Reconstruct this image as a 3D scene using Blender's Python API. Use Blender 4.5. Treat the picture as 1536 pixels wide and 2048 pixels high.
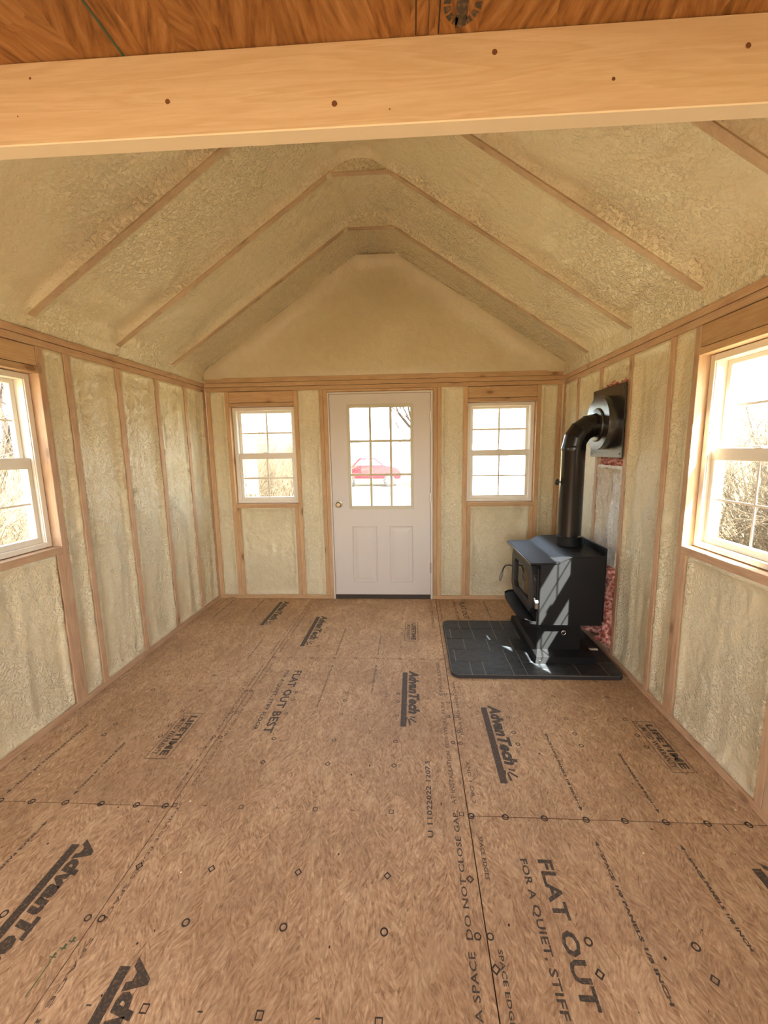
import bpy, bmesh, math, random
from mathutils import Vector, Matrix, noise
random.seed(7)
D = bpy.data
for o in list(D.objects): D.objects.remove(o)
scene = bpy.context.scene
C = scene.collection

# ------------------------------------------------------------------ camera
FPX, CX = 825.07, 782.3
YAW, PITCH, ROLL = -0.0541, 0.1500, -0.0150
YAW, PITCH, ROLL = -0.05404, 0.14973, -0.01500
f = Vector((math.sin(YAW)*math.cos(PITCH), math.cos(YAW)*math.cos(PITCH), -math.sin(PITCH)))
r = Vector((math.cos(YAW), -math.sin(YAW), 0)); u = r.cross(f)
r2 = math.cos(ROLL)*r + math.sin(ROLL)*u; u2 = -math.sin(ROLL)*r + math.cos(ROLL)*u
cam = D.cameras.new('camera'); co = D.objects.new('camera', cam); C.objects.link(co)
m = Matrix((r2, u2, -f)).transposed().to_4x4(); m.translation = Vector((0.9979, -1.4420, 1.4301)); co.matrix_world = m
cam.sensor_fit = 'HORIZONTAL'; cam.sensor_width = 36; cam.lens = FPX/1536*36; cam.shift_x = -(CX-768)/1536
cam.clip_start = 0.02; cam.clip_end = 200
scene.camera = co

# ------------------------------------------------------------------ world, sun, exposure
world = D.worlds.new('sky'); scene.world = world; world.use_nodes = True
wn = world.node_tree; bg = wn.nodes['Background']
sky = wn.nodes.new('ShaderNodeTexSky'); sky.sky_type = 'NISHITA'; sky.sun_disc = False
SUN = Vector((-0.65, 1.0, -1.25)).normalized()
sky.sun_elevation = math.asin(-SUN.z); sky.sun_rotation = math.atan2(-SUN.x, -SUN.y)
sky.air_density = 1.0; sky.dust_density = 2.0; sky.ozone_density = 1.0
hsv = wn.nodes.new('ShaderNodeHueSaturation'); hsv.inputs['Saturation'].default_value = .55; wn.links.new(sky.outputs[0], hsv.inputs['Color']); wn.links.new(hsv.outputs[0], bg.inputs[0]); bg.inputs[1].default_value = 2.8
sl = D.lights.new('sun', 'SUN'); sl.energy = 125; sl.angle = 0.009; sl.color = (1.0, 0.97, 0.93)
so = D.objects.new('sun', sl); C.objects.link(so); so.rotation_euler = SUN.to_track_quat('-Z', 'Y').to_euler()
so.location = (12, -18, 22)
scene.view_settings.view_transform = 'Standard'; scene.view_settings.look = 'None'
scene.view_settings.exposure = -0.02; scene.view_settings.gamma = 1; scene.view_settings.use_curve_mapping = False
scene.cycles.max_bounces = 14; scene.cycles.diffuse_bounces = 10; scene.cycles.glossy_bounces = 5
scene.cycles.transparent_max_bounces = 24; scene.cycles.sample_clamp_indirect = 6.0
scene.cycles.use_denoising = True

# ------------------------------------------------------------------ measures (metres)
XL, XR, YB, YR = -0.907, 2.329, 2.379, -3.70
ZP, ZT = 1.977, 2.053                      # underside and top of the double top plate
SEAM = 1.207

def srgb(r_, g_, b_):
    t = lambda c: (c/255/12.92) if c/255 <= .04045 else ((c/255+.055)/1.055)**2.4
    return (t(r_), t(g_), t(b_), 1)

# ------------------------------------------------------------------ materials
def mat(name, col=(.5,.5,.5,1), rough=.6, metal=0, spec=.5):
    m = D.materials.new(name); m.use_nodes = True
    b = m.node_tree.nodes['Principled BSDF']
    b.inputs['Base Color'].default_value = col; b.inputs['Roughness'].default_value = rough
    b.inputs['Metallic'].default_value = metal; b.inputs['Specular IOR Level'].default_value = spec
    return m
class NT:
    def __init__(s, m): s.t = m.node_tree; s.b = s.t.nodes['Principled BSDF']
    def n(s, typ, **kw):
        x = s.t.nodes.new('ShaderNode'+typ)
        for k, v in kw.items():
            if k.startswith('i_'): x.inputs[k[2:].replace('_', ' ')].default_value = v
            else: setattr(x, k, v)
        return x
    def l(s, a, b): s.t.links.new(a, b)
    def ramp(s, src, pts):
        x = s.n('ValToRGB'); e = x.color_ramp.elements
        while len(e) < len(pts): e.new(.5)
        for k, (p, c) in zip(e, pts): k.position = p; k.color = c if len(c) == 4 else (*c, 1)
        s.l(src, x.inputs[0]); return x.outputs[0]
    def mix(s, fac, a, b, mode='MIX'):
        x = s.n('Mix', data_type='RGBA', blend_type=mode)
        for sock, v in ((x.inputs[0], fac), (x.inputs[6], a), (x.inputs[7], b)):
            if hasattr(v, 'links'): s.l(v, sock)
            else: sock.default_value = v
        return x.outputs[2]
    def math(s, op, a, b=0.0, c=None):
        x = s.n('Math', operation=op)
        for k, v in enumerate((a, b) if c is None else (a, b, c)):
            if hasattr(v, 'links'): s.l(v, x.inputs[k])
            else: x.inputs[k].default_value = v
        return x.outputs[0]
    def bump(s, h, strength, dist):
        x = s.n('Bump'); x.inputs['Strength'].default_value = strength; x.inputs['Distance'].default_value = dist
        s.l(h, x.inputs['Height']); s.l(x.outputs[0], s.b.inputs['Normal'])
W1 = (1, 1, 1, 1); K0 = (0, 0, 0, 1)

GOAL
Restate the data word for word from its first line through the line with "C = scene.collection", leaving out any picture along the way.

OUTPUT
Reconstruct this image as a 3D scene using Blender's Python API. Use Blender 4.5. Treat the picture as 1536 pixels wide and 2048 pixels high.
import bpy, bmesh, math, random
from mathutils import Vector, Matrix, noise
random.seed(7)
D = bpy.data
for o in list(D.objects): D.objects.remove(o)
scene = bpy.context.scene
C = scene.collection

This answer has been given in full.